→ Exercise aim
It is required that all of the data be written out exactly.

→ Data section
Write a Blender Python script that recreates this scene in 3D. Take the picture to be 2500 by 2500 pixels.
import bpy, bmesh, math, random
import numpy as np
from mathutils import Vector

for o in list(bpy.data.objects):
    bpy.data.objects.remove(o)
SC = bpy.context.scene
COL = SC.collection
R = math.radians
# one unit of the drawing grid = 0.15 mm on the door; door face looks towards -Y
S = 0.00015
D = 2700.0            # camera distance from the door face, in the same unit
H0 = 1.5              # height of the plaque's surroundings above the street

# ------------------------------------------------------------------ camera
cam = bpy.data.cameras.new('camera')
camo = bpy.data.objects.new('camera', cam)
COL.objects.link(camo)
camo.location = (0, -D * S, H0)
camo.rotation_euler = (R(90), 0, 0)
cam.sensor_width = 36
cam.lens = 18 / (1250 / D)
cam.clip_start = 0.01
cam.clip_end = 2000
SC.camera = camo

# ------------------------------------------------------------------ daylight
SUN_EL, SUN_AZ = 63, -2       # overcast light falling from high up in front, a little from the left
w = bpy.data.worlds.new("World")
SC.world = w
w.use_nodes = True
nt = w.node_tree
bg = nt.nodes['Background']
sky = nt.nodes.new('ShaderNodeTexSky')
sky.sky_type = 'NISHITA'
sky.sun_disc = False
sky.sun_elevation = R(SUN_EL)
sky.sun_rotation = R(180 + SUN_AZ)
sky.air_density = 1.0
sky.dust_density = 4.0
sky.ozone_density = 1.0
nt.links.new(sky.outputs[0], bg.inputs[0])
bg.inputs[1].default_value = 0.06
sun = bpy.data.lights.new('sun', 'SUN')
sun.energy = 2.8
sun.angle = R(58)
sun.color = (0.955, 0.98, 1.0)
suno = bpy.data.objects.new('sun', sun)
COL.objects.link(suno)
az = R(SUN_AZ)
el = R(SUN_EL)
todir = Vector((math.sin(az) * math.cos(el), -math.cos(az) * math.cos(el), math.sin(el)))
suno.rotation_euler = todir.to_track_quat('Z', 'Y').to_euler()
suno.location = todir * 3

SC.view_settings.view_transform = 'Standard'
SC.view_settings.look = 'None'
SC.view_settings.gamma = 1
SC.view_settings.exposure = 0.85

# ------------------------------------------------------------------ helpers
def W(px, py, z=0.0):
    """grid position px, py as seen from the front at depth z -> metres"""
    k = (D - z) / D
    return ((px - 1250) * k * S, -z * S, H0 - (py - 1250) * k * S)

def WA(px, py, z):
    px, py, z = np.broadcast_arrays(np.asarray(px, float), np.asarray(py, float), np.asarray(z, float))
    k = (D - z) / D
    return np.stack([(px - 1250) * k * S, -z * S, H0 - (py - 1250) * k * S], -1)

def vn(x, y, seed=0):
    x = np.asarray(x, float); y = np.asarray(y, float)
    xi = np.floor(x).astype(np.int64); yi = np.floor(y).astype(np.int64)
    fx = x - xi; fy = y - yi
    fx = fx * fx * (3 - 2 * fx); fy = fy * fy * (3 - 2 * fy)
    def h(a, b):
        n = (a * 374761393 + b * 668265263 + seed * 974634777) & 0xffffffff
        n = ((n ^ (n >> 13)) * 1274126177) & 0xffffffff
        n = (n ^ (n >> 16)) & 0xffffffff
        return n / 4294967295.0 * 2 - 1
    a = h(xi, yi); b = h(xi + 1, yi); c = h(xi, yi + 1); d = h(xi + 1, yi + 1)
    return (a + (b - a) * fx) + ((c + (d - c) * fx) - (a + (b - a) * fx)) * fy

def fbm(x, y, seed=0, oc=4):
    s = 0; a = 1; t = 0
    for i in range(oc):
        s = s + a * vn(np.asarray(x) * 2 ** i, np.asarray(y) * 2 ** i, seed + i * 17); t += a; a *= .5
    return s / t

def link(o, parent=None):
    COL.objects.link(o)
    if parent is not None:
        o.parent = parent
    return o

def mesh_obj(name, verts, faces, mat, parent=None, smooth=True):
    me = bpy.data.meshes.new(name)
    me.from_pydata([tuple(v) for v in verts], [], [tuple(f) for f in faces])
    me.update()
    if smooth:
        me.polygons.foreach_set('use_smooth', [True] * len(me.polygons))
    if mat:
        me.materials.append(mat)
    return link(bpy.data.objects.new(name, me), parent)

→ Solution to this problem
Write a Blender Python script that recreates this scene in 3D. Take the picture to be 2500 by 2500 pixels.
import bpy, bmesh, math, random
import numpy as np
from mathutils import Vector

for o in list(bpy.data.objects):
    bpy.data.objects.remove(o)
SC = bpy.context.scene
COL = SC.collection
R = math.radians
# one unit of the drawing grid = 0.15 mm on the door; door face looks towards -Y
S = 0.00015
D = 2700.0            # camera distance from the door face, in the same unit
H0 = 1.5              # height of the plaque's surroundings above the street

# ------------------------------------------------------------------ camera
cam = bpy.data.cameras.new('camera')
camo = bpy.data.objects.new('camera', cam)
COL.objects.link(camo)
camo.location = (0, -D * S, H0)
camo.rotation_euler = (R(90), 0, 0)
cam.sensor_width = 36
cam.lens = 18 / (1250 / D)
cam.clip_start = 0.01
cam.clip_end = 2000
SC.camera = camo

# ------------------------------------------------------------------ daylight
SUN_EL, SUN_AZ = 63, -2       # overcast light falling from high up in front, a little from the left
w = bpy.data.worlds.new("World")
SC.world = w
w.use_nodes = True
nt = w.node_tree
bg = nt.nodes['Background']
sky = nt.nodes.new('ShaderNodeTexSky')
sky.sky_type = 'NISHITA'
sky.sun_disc = False
sky.sun_elevation = R(SUN_EL)
sky.sun_rotation = R(180 + SUN_AZ)
sky.air_density = 1.0
sky.dust_density = 4.0
sky.ozone_density = 1.0
nt.links.new(sky.outputs[0], bg.inputs[0])
bg.inputs[1].default_value = 0.06
sun = bpy.data.lights.new('sun', 'SUN')
sun.energy = 2.8
sun.angle = R(58)
sun.color = (0.955, 0.98, 1.0)
suno = bpy.data.objects.new('sun', sun)
COL.objects.link(suno)
az = R(SUN_AZ)
el = R(SUN_EL)
todir = Vector((math.sin(az) * math.cos(el), -math.cos(az) * math.cos(el), math.sin(el)))
suno.rotation_euler = todir.to_track_quat('Z', 'Y').to_euler()
suno.location = todir * 3

SC.view_settings.view_transform = 'Standard'
SC.view_settings.look = 'None'
SC.view_settings.gamma = 1
SC.view_settings.exposure = 0.85

# ------------------------------------------------------------------ helpers
def W(px, py, z=0.0):
    """grid position px, py as seen from the front at depth z -> metres"""
    k = (D - z) / D
    return ((px - 1250) * k * S, -z * S, H0 - (py - 1250) * k * S)

def WA(px, py, z):
    px, py, z = np.broadcast_arrays(np.asarray(px, float), np.asarray(py, float), np.asarray(z, float))
    k = (D - z) / D
    return np.stack([(px - 1250) * k * S, -z * S, H0 - (py - 1250) * k * S], -1)

def vn(x, y, seed=0):
    x = np.asarray(x, float); y = np.asarray(y, float)
    xi = np.floor(x).astype(np.int64); yi = np.floor(y).astype(np.int64)
    fx = x - xi; fy = y - yi
    fx = fx * fx * (3 - 2 * fx); fy = fy * fy * (3 - 2 * fy)
    def h(a, b):
        n = (a * 374761393 + b * 668265263 + seed * 974634777) & 0xffffffff
        n = ((n ^ (n >> 13)) * 1274126177) & 0xffffffff
        n = (n ^ (n >> 16)) & 0xffffffff
        return n / 4294967295.0 * 2 - 1
    a = h(xi, yi); b = h(xi + 1, yi); c = h(xi, yi + 1); d = h(xi + 1, yi + 1)
    return (a + (b - a) * fx) + ((c + (d - c) * fx) - (a + (b - a) * fx)) * fy

def fbm(x, y, seed=0, oc=4):
    s = 0; a = 1; t = 0
    for i in range(oc):
        s = s + a * vn(np.asarray(x) * 2 ** i, np.asarray(y) * 2 ** i, seed + i * 17); t += a; a *= .5
    return s / t

def link(o, parent=None):
    COL.objects.link(o)
    if parent is not None:
        o.parent = parent
    return o

def mesh_obj(name, verts, faces, mat, parent=None, smooth=True):
    me = bpy.data.meshes.new(name)
    me.from_pydata([tuple(v) for v in verts], [], [tuple(f) for f in faces])
    me.update()
    if smooth:
        me.polygons.foreach_set('use_smooth', [True] * len(me.polygons))
    if mat:
        me.materials.append(mat)
    return link(bpy.data.objects.new(name, me), parent)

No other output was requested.